O fato é interpretado de diferentes maneiras por especialistas, porém, muitos deles acreditam que não havia a necessidade de enviar um caça para escoltar o avião civil, colocando os 170 passageiros em risco.
A França, por exemplo, defende o princípio de que "em uma interceptação por um caça, o comandante deve obedecer às instruções dadas", por se tratar de uma questão de segurança.
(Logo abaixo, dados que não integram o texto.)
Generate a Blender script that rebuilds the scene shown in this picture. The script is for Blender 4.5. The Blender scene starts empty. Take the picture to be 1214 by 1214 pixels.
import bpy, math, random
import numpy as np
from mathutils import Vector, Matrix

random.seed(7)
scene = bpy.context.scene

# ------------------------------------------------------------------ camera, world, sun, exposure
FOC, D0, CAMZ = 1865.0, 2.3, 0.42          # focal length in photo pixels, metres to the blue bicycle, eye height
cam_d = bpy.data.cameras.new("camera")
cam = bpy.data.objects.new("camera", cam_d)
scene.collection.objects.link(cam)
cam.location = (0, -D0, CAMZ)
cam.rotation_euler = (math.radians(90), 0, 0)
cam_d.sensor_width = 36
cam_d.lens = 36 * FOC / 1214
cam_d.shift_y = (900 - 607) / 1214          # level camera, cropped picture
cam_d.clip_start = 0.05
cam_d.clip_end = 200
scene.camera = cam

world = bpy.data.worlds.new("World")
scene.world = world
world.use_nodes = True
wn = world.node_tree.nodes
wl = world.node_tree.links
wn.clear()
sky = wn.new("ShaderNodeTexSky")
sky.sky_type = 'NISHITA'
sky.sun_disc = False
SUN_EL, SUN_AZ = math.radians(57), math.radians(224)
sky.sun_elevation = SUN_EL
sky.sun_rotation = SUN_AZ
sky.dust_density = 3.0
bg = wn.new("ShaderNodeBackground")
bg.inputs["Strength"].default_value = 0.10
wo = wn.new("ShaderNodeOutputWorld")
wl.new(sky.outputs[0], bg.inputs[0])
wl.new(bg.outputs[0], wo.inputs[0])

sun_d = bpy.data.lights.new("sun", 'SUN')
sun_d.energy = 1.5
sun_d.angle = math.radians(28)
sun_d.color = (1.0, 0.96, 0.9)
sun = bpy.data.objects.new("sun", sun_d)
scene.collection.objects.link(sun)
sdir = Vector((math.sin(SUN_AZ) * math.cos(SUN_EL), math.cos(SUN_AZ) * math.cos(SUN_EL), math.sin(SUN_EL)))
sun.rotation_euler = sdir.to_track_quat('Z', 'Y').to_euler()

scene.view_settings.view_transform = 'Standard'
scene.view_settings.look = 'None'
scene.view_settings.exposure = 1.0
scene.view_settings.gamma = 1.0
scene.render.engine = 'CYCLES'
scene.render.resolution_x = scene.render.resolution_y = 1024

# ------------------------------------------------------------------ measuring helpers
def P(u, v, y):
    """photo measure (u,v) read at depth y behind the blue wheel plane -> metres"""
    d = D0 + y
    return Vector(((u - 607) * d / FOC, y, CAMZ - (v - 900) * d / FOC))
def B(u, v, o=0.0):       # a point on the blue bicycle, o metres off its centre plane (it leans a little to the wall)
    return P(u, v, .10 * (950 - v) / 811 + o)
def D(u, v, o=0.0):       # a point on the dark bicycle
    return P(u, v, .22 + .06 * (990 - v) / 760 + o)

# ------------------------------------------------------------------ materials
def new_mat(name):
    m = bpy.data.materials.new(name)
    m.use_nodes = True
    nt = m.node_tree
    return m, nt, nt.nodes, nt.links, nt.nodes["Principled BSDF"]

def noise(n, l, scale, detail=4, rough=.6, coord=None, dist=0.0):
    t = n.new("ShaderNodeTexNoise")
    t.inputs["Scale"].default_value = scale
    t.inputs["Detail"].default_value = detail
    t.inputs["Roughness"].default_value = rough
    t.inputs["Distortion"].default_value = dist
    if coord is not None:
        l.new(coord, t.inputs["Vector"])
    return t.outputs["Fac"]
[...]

Por outro lado, "quando uma aeronave cumpre com seus deveres, não pode ser parada sem motivo válido", afirmou à AFP a Direção-Geral de Aviação Civil (DGAC) francesa, citada pela Swiss Info.
Ao que tudo indica, o maior problema discutido entre os países é o motivo pelo qual o presidente de Belarus, Aleksandr Lukashenko, forçou o pouso da aeronave e não o método utilizado, já que diversas mídias e líderes mundiais estão questionando as "falsas" razões para realizar a interceptação da aeronave.
O desvio conduzido por Belarus seguiu os regulamentos descritos pela Organização de Aviação Civil Internacional, assim como outros países já o praticaram, mesmo sem terem constatado as referidas "ameaças".
Uma ameaça de bomba foi recebida, um alerta foi emitido pela autoridade competente e um plano de intervenção destinado a contrapor-se às possíveis consequências da ameaça (seja real ou falsa) foi imposto, tal como é descrito no Programa Nacional de Segurança da Aviação Civil Contra Atos de Interferência Ilícita.
As definições impostas pela mídia e pelos líderes internacionais (inclusive de países que já praticaram o mesmo ato), devem ser analisadas cuidadosamente, visto que não houve sequestro, abuso ou pirataria, considerando que tanto os passageiros quanto a aeronave foram liberados para seguirem viagem ao destino final em segurança.
Todas as ameaças relacionadas à segurança de uma aeronave em voo ou no solo devem ser averiguadas e constatadas, colocando a segurança daqueles que estão a bordo em primeiro lugar.